Chris on Camille

Chris Matthew Sciabarra quotes Camille Paglia, from The Independent, on women in philosophy.

For most of history, the groundbreaking philosophers have all been men, and philosophy has always been a male genre. Women had neither the education nor the time to pursue the life of the mind. … Now that women have at last gained access to higher education, we are waiting to see what they can achieve in the fields where men have distinguished themselves, above all in philosophy. At the moment, however, the genre of philosophy is not flourishing; systematic reasoning no longer has the prestige or cultural value that it once had. … Today’s lack of major female philosophers is not due to lack of talent but to the collapse of philosophy. Philosophy as traditionally practised may be a dead genre. This is the age of the internet in which we are constantly flooded by information in fragments. Each person at the computer is embarked on a quest for and fabrication of his or her identity. The web mimics human neurology, and it is fundmentally altering young people’s brains. The web, for good or ill, is instantaneous. Philosophy belongs to a vanished age of much slower and rhetorically formal inquiry.
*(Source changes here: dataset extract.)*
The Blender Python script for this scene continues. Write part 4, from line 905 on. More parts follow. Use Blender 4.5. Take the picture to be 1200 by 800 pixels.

Paglia also provides her Top Ten list of female philosophers.

Given that the Internet is built on computers and computers are built upon binary mathmatics, it could ultimately have a positive influence on the ability of young people to think rationally.

The problem is that the great majority of people, young and old, use computers without a clue as to how they work.

Understanding the binary basis of existence, two states that are mutually exclusive, is the foundation of all rational thought. Understanding computers is a giant step toward understanding everything.